At a federal level it is a different story. Mr Rudd is pushing ahead with his same sex law reform so that by July even Centrelink will recognise gay couples.

It is this contradiction between Commonwealth and state that is making things confusing and difficult for same sex partners.

Ms Galea says problems regularly crop up in day to day life.

"There is things like health services may refuse Louise being able to take them to health services, because Louise isn't actually a guardian, so that is a bit insulting," she said.

"But also if I died, I would want Louise to be bringing up the children, obviously, as their mother.
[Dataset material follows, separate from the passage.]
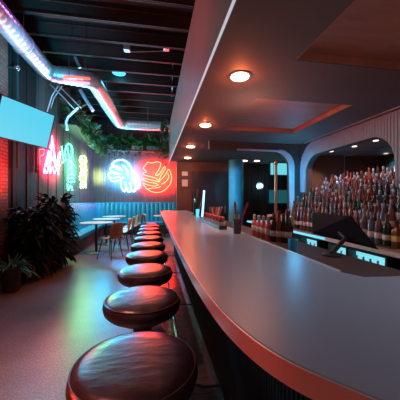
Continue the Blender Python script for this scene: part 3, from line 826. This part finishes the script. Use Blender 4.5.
MB().tube(fine, rr, 20).build('duct_pipe', 'duct', du, smooth=True)
for q in ((-2.06, 3.0), (-2.06, 4.6), (-1.20, 7.0)):
    b = MB(); b.tube([(q[0]+.165*math.cos(a), q[1], ZD-.01+.165*math.sin(a)) for a in [2*math.pi*i/20 for i in range(20)]], .008, 6, closed=True)
    b.tube([(q[0], q[1], ZD+.13), (q[0], q[1], ZC-.01)], .006, 6); b.build('hanger', 'steel', du, smooth=True)
b = MB().tube([(-.2+.14*0, 8.86+.165*math.cos(a), ZD-.02+.165*math.sin(a)) for a in [2*math.pi*i/20 for i in range(20)]], .008, 6, closed=True); b.tube([(-.2, 8.86, ZD+.12), (-.2, 8.86, ZC)], .006, 6); b.build('hanger', 'steel', du, smooth=True)
# red and pink glow bar in place of light reflected on the duct
a = P(63, 76.5, Y=4.95); c = P(90, 78.5, Y=5.05)
t = thing('glow_bar', 'glowing red and pink ribbed bar standing in for light reflected at the duct bend', 'lamp', a)
v = c-a
for dz, mm in ((0, 'e_redbar'), (-.09, 'e_pinkbar')):
    n = 26; pts = [v*i/n+Vector((0, 0, dz)) for i in range(n+1)]
    MB().tube(pts, [.024 if i % 2 else .019 for i in range(n+1)], 10).build('glow_tube', mm, t, smooth=True)
b = MB().tube([v*0+Vector((0, .03, .01)), v+Vector((0, .03, .01))], .015, 6); b.tube([v*.2+Vector((0, .03, 0)), v*.2+Vector((0, .03, ZC-a.z))], .006, 6); b.tube([v*.8+Vector((0, .03, 0)), v*.8+Vector((0, .03, ZC-a.z-.03))], .006, 6)
b.build('hanger', 'black', t)

def rod(px, name, label, cat, mt, r=.02, group=None):
    w = [P(x, y, Y=Y) for x, y, Y in px]; b0 = w[0]
    o = MB().tube([v-b0 for v in w], r, 8).build(name, mt, None, smooth=True, loc=b0)
    if name in ('strut_pipe', 'bent_pipe'):
        q = max([v-b0 for v in w], key=lambda v: v.z)
        MB().tube([q, (q.x, q.y, ZC-b0.z)], .005, 6).build('hanger', 'black', o)
    return tag(o, label, cat, group)
rod([(47, 112, 6.2), (52, 96, 6.2), (58, 86, 6.2)], 'strut_pipe', 'leftmost thin metal strut under the duct bend, leaning right', 'pipe', 'duct', .012)
rod([(50, 110, 6.5), (54, 98, 6.5), (62, 86, 6.5)], 'strut_pipe', 'second thin metal strut just right of the first, leaning right', 'pipe', 'duct', .012)
rod([(57, 84, 6.5), (68, 95, 6.5), (81, 108, 6.5)], 'strut_pipe', 'upper of the two thin struts leaning left under the duct', 'pipe', 'duct', .012)
rod([(50, 84, 6.3), (64, 98, 6.3), (76, 111, 6.3)], 'strut_pipe', 'lower of the two thin struts leaning left under the duct', 'pipe', 'duct', .014)
rod([(80, 90, 6.6), (93, 111, 6.6)], 'strut_pipe', 'thick turquoise-lit diagonal pipe below the short duct run', 'pipe', 'duct', .04)
rod([(78, 108, 6.6), (68, 117, 6.6), (66, 122, 6.6), (67, 130, 6.6)], 'bent_pipe', 'bent metal pipe above the green neon sign', 'pipe', 'duct', .035)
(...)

But because she is not seen as the next of kin, there might be some hoops to jump through."

Shelley Argent is the national spokesperson of PFLAG - Parents and Friends of Gays and Lesbians.

She agrees the inconsistency between federal laws and those in Queensland is cruel and insulting.

"Couples could come from another state who are recognised, they move into Queensland and Queensland does recognise them but they don't recognise their own couples here in Queensland," she said.

Ms Argent says Premier Bligh is deliberately avoiding the issue of same sex rights in Queensland now that she has won the state election.

"They initially phoned me saying would I like a meeting and now, a month later, they are saying send in an email or a letter and we will consider it," she said.

Ms Bligh's office did not return the ABC's calls, nor did Queensland's Attorney-General.